Why would anyone become a Christian in Britain today?Why, when God is dead, religion a cause of global conflict and the church inflexible, illiberal and irrelevant, would anyone in their right mind embrace the Christian faith?
People do. Somewhere upwards of 15,000 a year, at a rough estimate – though surprisingly little research is done to find out how and why.
Over the last two years, LICC has worked with an ecumenical body in Scotland on a research project exploring why people ‘find faith today’. The results were always interesting, often inspiring and, above all, bewilderingly varied. If you didn’t know that everyone was talking about the same thing, you would never have guessed.
Three things stood out, however. First, the importance of people. It is people who bring others to Christ (hold the front page!). But not special or particular people. The research showed that you didn’t have to be a minister, an elder or a theology graduate to play this role. Everyone – ‘our son … my sister … my gran … my ex-girlfriend … this family I teach … my wife’s colleague’ – did their part. There were no extras.
Second, the importance of God. Obvious, you would think, but as a researcher you don’t really want God to turn up. He doesn’t do things your way. He messes up your theories. You can never pin him down. But he was there, nonetheless, making the whole of each person’s story somehow greater than the sum of its parts.
Third, the importance of the church. Time and again, people surprised themselves. They knew all about what was wrong with churches, yet they still spoke glowingly about the impact the church (meaning the body of Christians) had had on them. There was ‘something completely different’ about church, a ‘feeling of togetherness and unconditional acceptance’. ‘They were … the church family in the proper sense,’ one young man said.

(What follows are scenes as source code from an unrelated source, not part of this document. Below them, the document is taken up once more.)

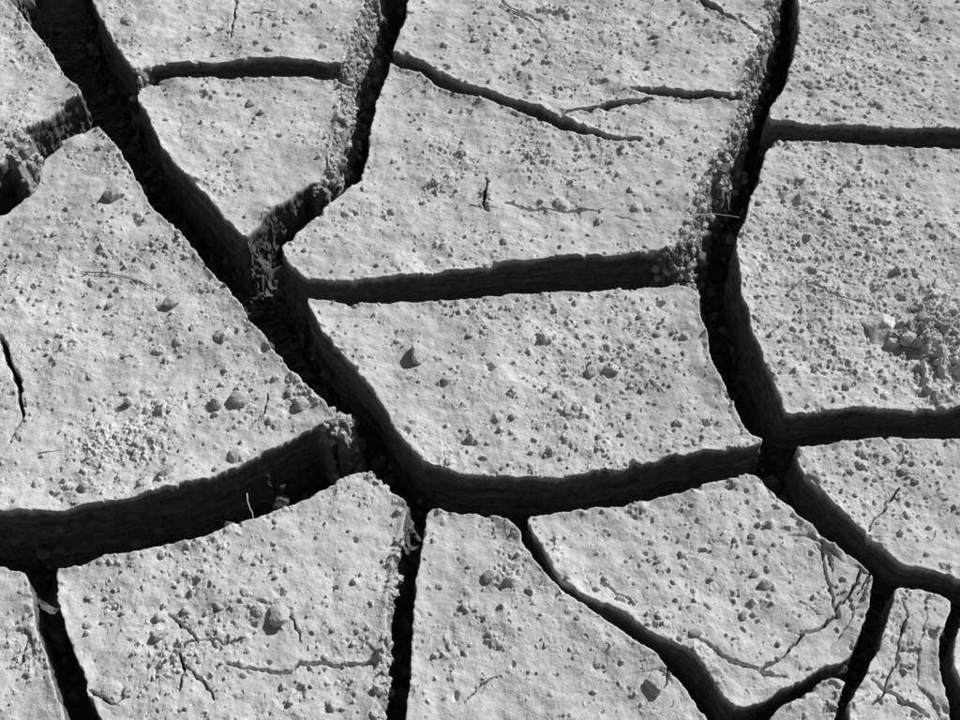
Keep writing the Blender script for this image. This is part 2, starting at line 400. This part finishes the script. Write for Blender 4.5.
# little heap of crumbs by the pale stone
for k in range(160):
    px,py=926+rng.normal()*20,340+rng.normal()*20; x,y=unproj(px,py); z=gz(x,y)[0]; r=.001+.005*rng.random()**2.5
    v,fc=rock(2,r,.85,.25,5); parts.append((v+np.array([x,y,z+r*.1]),fc))
joinmesh('soil_crumbs',parts,mcr)
parts=[];n=0
while n<800:
    px,py=rng.uniform(-40,1000),rng.uniform(-40,760); x,y=unproj(px,py); z,d,e,de=gz(x,y)
    if d<.009: continue
    r=.002+.008*rng.random()**2
    v,fc=rock(2,r,.8,.2,5); parts.append((v+np.array([x,y,z+r*.3]),fc)); n+=1
joinmesh('crack_rubble',parts,simple('rubble_mud',.08,.18,80,.6))
STONES=[(418,350,16),(172,300,10),(114,193,12),(240,396,11),(217,402,8),(905,340,11),(280,612,14),(590,367,9),(447,380,7),(168,470,11),(86,486,7),(302,402,9),(110,302,6),(745,612,6),(765,582,8),(250,101,7),(490,575,8),(655,683,13),(270,48,6),(55,232,5),(622,432,5),(160,632,10),(695,632,7),(530,590,6),(915,272,6),(830,212,6),(290,392,6),(470,335,4),(905,470,6),(850,470,5),(735,590,6),(215,52,5),(655,35,5)]
for (px,py,r) in STONES:
    x,y=unproj(px,py+r*.4); z=gz(x,y)[0]; rw=r*mpp(px,py)
    v,fc=rock(3,rw,.66,.10,10)
    ob=make_mesh('stone',v,fc,False); ob.location=(x,y,z+rw*.2); ob.data.materials.append(mst)
# pale broken clod: angular, wider than tall, pointed towards one side
v,fc=IC[4]; v=v.copy()
for n_,o in (((-.5,.2,.85),.55),((.6,.1,.8),.62),((.1,-.8,.6),.6),((-.9,-.35,.25),.72),((.75,-.6,.1),.66),((.3,.9,.3),.7),((-.4,-.5,.78),.64),((.95,.3,.0),.8)):
    n_=np.array(n_)/np.linalg.norm(n_); dd=v@n_-o; v=v-np.outer(np.maximum(dd,0)*.93,n_)
for k in range(6):
    n_=rng.normal(size=3)*(2.5+2*k); v=v*(1+.10/(k+1.5)*np.sin(v@n_+rng.uniform(0,6)))[:,None]
v=v*np.array([.021,.019,.017])
x,y=unproj(879,330); z=gz(x,y)[0]; ob=make_mesh('pale_stone',v,fc,False); ob.location=(x,y,z+.003); ob.data.materials.append(mwh)
# straws and rootlets
def tube(pts,r0,r1):
    pts=np.array(pts); k=5; V=[];F=[]
    for i,p in enumerate(pts):
        t=pts[min(i+1,len(pts)-1)]-pts[max(i-1,0)]; t/=np.linalg.norm(t)+1e-9
        a=np.cross(t,[0,0,1.]); a=a if np.linalg.norm(a)>1e-4 else np.array([1.,0,0]); a/=np.linalg.norm(a); bb=np.cross(t,a); r=r0+(r1-r0)*i/(len(pts)-1)
        for j in range(k): V.append(p+r*(math.cos(j*2*math.pi/k)*a+math.sin(j*2*math.pi/k)*bb))
    for i in range(len(pts)-1):
        for j in range(k): F.append([i*k+j,i*k+(j+1)%k,(i+1)*k+(j+1)%k,(i+1)*k+j])
    return np.array(V),np.array(F)
def strand(pl,r,lift=.0012,n=14):
    W=np.array([unproj(*p) for p in pl]); t=np.linspace(0,len(W)-1,n); P=np.stack([np.interp(t,range(len(W)),W[:,i]) for i in(0,1)],1)
    P+=np.cumsum(rng.normal(size=P.shape)*.0004,0)
    zz=np.array([max(gz(*p)[0],-.004) for p in P]); zz=np.convolve(np.pad(zz,1,mode='edge'),[.25,.5,.25],'valid')+lift
    return tube(np.column_stack([P,zz]),r,r*.5)
S1=[strand(p,.0007) for p in [[(684,214),(712,212),(738,215)],[(880,52),(886,40),(893,30)],[(886,42),(880,33)],[(246,492),(250,507),(258,524)],[(40,455),(62,452)],[(405,90),(420,82)],[(615,215),(640,222)],[(100,455),(132,465)],[(800,600),(822,612)]]]
S2=[strand(p,.0007) for p in [[(80,270),(105,271),(130,277),(168,292)],[(88,269),(80,274)],[(470,205),(500,209)],[(500,8),(530,22),(548,40)],[(650,380),(668,392)],[(790,290),(802,275)]]]
for i in range(60):
    px,py=rng.uniform(0,960),rng.uniform(0,720); a=rng.uniform(0,6.28); L=rng.uniform(6,18)
    if gz(*unproj(px,py))[1]>-.006: continue
    (S1 if rng.random()<.6 else S2).append(strand([(px,py),(px+L*.5*math.cos(a),py+L*.5*math.sin(a)),(px+L*math.cos(a+.5),py+L*math.sin(a+.5))],.0003,.0008,8))
joinmesh('dry_grass_straw',S1,msr,True); joinmesh('dry_rootlets',S2,mrt,True)
# ------------------------------------------------------------- light
el=math.radians(38); sx,sy=.78,.62; L=math.hypot(sx,sy); sx/=L;sy/=L
w=bpy.data.worlds.new('World'); bpy.context.scene.world=w; w.use_nodes=True; nt=w.node_tree
bg=nt.nodes['Background']; sky=nt.nodes.new('ShaderNodeTexSky'); sky.sky_type='NISHITA'; sky.sun_disc=False; sky.sun_elevation=el; sky.sun_rotation=math.atan2(sx,sy)
bw=nt.nodes.new('ShaderNodeRGBToBW'); nt.links.new(sky.outputs[0],bw.inputs[0]); nt.links.new(bw.outputs[0],bg.inputs[0]); bg.inputs[1].default_value=.05
ld=bpy.data.lights.new('sun','SUN'); ld.energy=5.0; ld.angle=math.radians(.5); ld.color=(1,1,1)
lo=bpy.data.objects.new('sun',ld); bpy.context.scene.collection.objects.link(lo)
from mathutils import Vector
lo.rotation_euler=Vector((sx*math.cos(el),sy*math.cos(el),math.sin(el))).to_track_quat('Z','Y').to_euler(); lo.location=(1,1,2)
cam=bpy.data.cameras.new('camera'); cam.lens=LENS; cam.sensor_width=SW; cam.clip_start=.02; cam.clip_end=500
cobj=bpy.data.objects.new('camera',cam); bpy.context.scene.collection.objects.link(cobj); cobj.location=(0,0,H); cobj.rotation_euler=(math.radians(90)-PITCH,0,0)
bpy.context.scene.camera=cobj
vs=bpy.context.scene.view_settings; vs.view_transform='Standard'; vs.look='None'; vs.exposure=0
print('done',time.time()-T0)
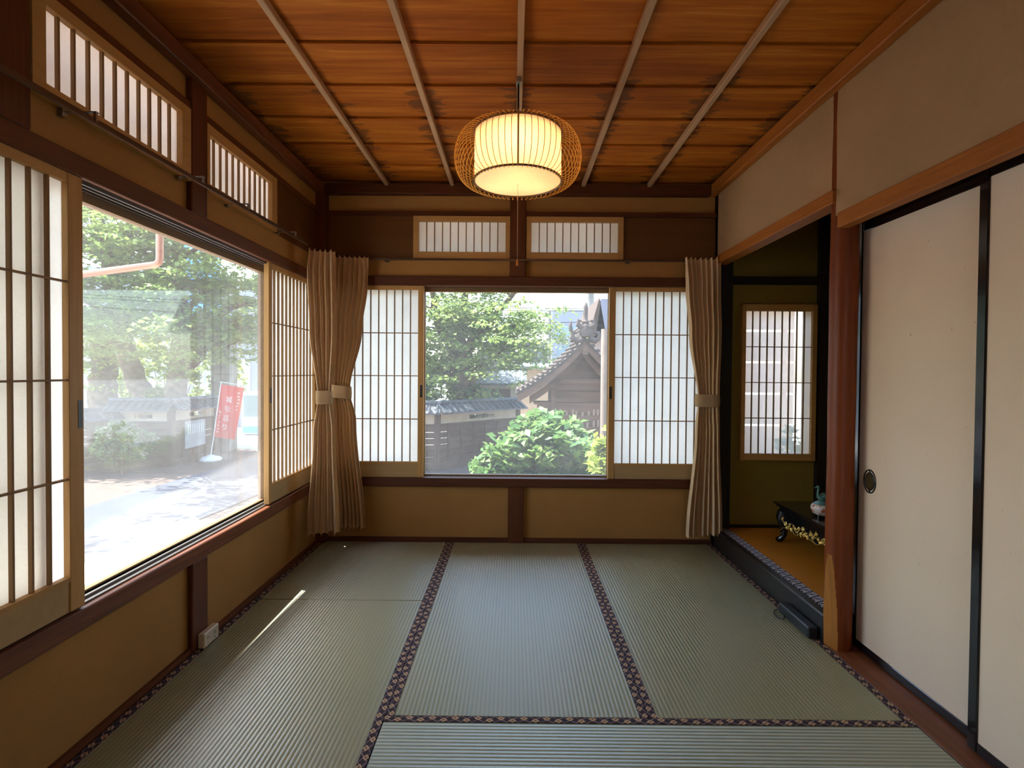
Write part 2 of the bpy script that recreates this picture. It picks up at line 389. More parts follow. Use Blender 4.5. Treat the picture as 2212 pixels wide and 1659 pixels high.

Everyone knows how bad churches can be – heaven knows we’re told often enough. But perhaps the reality is different. Perhaps, for all their faults, churches are places of healing and redemption.
Certainly, one of the strongest messages to emerge from ‘Journeys and Stories’ is that a community of believers that is welcoming, joyful, enthusiastic, encouraging and loving presents an enormously powerful testimony, a compelling invitation to a banquet – perhaps even a sign that the Kingdom of God is here.